I think during the relationship I got swept up in a lot of the fantasy of what the future could look like. And I think that’s part of what I’m mourning so much. I don’t know what to do with all of these sweet memories and little things that I didn’t even know I remembered until now. And it’s just a wave after a wave that hits me. It sucks because the highs were so high. She really was a drug to me.

I have a feeling that time will heal this, but it’s terrified because time happens so slowly. And I just wanna know what I can do to stop this feeling because it kills me so much. I feel so horribly sick to my stomach. There were a lot of things that I didn’t like about her, not in the sense that like they were big issues at all but just things that I wasn’t crazy about.

I started writing more things on the list of things I didn’t like, and also fundamental reasons why the relationship would not work out. I feel cruel doing it from being honest, but I need some sort of a way to leave this nostalgia behind. I can always return to the place of the nostalgia, but there will be nothing left. There will not be the illusion that things could just be getting better and this was just a perfect storm, or that this would be the last time these issues happen and then we would be good. Issues just kept happening, and perfect storms just kept happening. At some point there is too much coincidence and I have to acknowledge the fact that past behavior is the best indication of future behavior.

I am absolutely a good partner, and a catch. I don’t think I’m perfect, and I don’t think that I wouldn’t hurt a partner accidentally, but I think that I have shown a consistent commitment to listening and understanding my partner, and I have the tools and the drive to change. I also believe that I am attractive, I am kind, I am genuine, I am funny, I am successful, I am generous, I am very loving, and I think that I am happy with the person that I am. And that person includes the fact that I want to consistently continue to improve as a person, and this relationship has shown me several ways where that is important.
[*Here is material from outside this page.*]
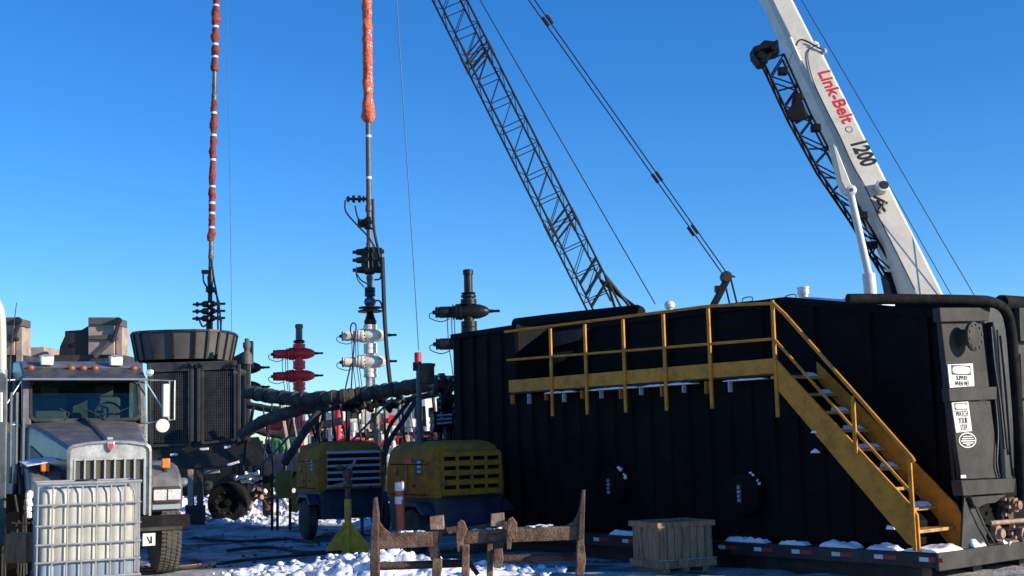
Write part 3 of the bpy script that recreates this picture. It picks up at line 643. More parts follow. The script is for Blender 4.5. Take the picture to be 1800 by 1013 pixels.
for x in (-.50, .50):
    mb = MB(); mb.box(x - .09, x + .09, 2.62, 2.74, 2.97, 3.10); hn = mb.build('roof_light', 'mirror_white', tr, bevel=.015)
    mb = MB(); mb.tube([(x - .10, 2.72, 3.11), (x - .02, 2.72, 3.13), (x + .1, 2.72, 3.11)], .012, 6); mb.build('light_guard', 'chrome', hn)
for s_ in (-1, 1):
    mb = MB(); mb.prism([(s_ * .87, 2.45, 2.09), (s_ * .87, 3.44, 2.09), (s_ * .87, 3.44, 2.76), (s_ * .87, 2.62, 2.76)], (s_ * .008, 0, 0)); mb.build('side_window', 'cab_glass', cab)
    mb = MB(); mb.box(min(s_ * .9, s_ * .93), max(s_ * .9, s_ * .93), 2.5, 3.75, 1.05, 2.15); dr = mb.build('door', 'truck_grey', cab, bevel=.02)
    mb = MB(); mb.box(min(s_ * .93, s_ * .97), max(s_ * .93, s_ * .97), 3.4, 3.6, 1.9, 1.95); mb.build('handle', 'chrome', dr)
    mb = MB()
    mb.tube([(s_ * .90, 2.4, 2.74), (s_ * 1.30, 2.25, 2.72), (s_ * 1.30, 2.25, 2.13), (s_ * .88, 2.4, 2.08)], .014, 7)
    mb.tube([(s_ * .88, 2.35, 2.72), (s_ * 1.22, 2.25, 2.14)], .012, 7); mb.tube([(s_ * 1.22, 2.25, 2.72), (s_ * 1.22, 2.25, 2.12)], .012, 7)
    mb.build('mirror_bracket', 'chrome', tr)
    mb = MB(); mb.box(s_ * 1.16 - .045, s_ * 1.16 + .045, 2.2, 2.3, 2.17, 2.67); mr = mb.build('mirror', 'mirror_white' if s_ > 0 else 'truck_dark', tr, bevel=.015)
    mb = MB(); mb.lathe((s_ * 1.12, 2.24, 2.04), (0, -1, 0), [(-.04, .06), (0, .105), (.02, .10), (.03, .06), (.034, .01)], 20); mb.build('convex_mirror', 'mirror_white' if s_ > 0 else 'truck_dark', tr)
    if s_ > 0: mb = MB(); mb.lathe((s_ * .93, 2.32, 2.84), (0, -1, 0), [(-.06, .03), (0, .05), (.05, .055), (.055, .04)], 14); mb.build('spot_lamp', 'chrome', tr)
mb = MB(); mb.tube([(-1.05, 2.25, 2.70), (-1.04, 2.25, 3.2), (-.98, 2.25, 3.85)], [.014, .010, .006], 6); mb.build('antenna', 'tank_grey', tr)
mb = MB(); mb.ball((-.97, 2.25, 3.32), .045, 8, (1, 1, .8)); mb.build('antenna_base', 'print_black', tr)
mb = MB(); mb.prism([(-1.0, .2, 1.50), (-.62, .2, 1.56), (-.58, 1.0, 1.62), (-1.02, 1.0, 1.56)], (0, 0, .012)); mb.build('fender_snow', 'snow', tr, bevel=.01)

# ================================================================ LEFT EDGE: NEIGHBOUR TRUCK
c = gr(-30, 1060); nb = thing('parked_truck', V(-5.45, 13.0, 0), R(8), 'grey vehicle cut off by the left edge of the picture, with a pale exhaust stack', 'truck')
mb = MB(); mb.prism([at(-90, 660, 13.4), at(8, 655, 13.4), at(14, 664, 13.4), at(10, 960, 13.4), at(-90, 975, 13.4)], (-1.2, 2.2, 0)); mb.build('cab_panel', 'neighbour', nb, world=True, bevel=.02)
mb = MB(); mb.box(-.12, -.02, 0, .02, 0, .3)
mb = MB(); mb.prism([at(-6, 690, 13.35), at(2, 690, 13.35), at(2, 742, 13.35), at(-6, 742, 13.35)], (0, .04, 0)); mb.build('door_decal', 'sign_white', nb, world=True)
mb = MB(); p = at(4, 655, 14.0); mb.tube(curve([at(3, 652, 14.0), at(2, 570, 14.0), at(-3, 540, 14.0), at(-16, 520, 14.0)], 5), .052, 14); mb.build('exhaust_stack', 'cream_stack', nb, world=True)
mb = MB(); mb.tube([at(3, 662, 14.0), at(3, 650, 14.0)], .06, 14); mb.build('stack_clamp', 'chrome', nb, world=True)
for k, x in enumerate((20, 30, 42)):
    mb = MB(); mb.tube([at(x, 690, 16.8), at(x - 2, 850, 16.8)], .02, 6)
    # vertical grab bars by the cab of the grey truck
    mb.build('grab_bar', 'truck_grey', tr, world=True)
mb = MB(); a = at(-60, 960, 13.6); mb.box(-.9, -.15, -.5, 2.2, .35, 1.0); mb.build('chassis', 'dark_void', nb)
for y in (.1, 1.2): wheel(nb, -.45, y, .5, .3, 1, rim='rad_dark', tread=False)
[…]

I think a big thing I learned was how easy it is for me to fall into codependency. I absolutely struggled with loneliness when I moved here. And in a way I am grateful for the pain that comes from this entire situation because that both taught me how important it is, while also reminding myself that I absolutely have the tools to find and foster connection. I’m thankful that I have friends around me, and I’m thankful that I know that I will survive this. It’s absolutely going to hurt, but this isn’t just the price of good things. This is serving as a reminder and an incentive for my mind to recognize the hard choices that I needed to make along the way, and the things that I need to look at in myself. Every day will be easier than the last. At least in the amortized sense. I won’t have to worry about fixing the current issue, if me talking with someone else or spending time with someone else leads to their stabilization, if that destabilization leads to her interacting with bad groups of people online, like e daters, or feeling the anxiety and fear of not knowing what she is hiding from me. My sister said something very hopeful, there are actually a lot of good families out there. There will be plenty of kind families that will welcome me with kindness and the same sense of inclusion that E’s family did. There was nothing in E that is unique and unobtainable again. I may not find all of the same things in a partner, but my wants will change too.

If nothing else I’ve learned how easy it is for me to love. I don’t need someone to be my everything, I don’t need them to like all of my hobbies, and share all the same interests. I’m grateful for that experience since it let me learn firsthand both the good and bad things with that. I have faith it will be ok in the end.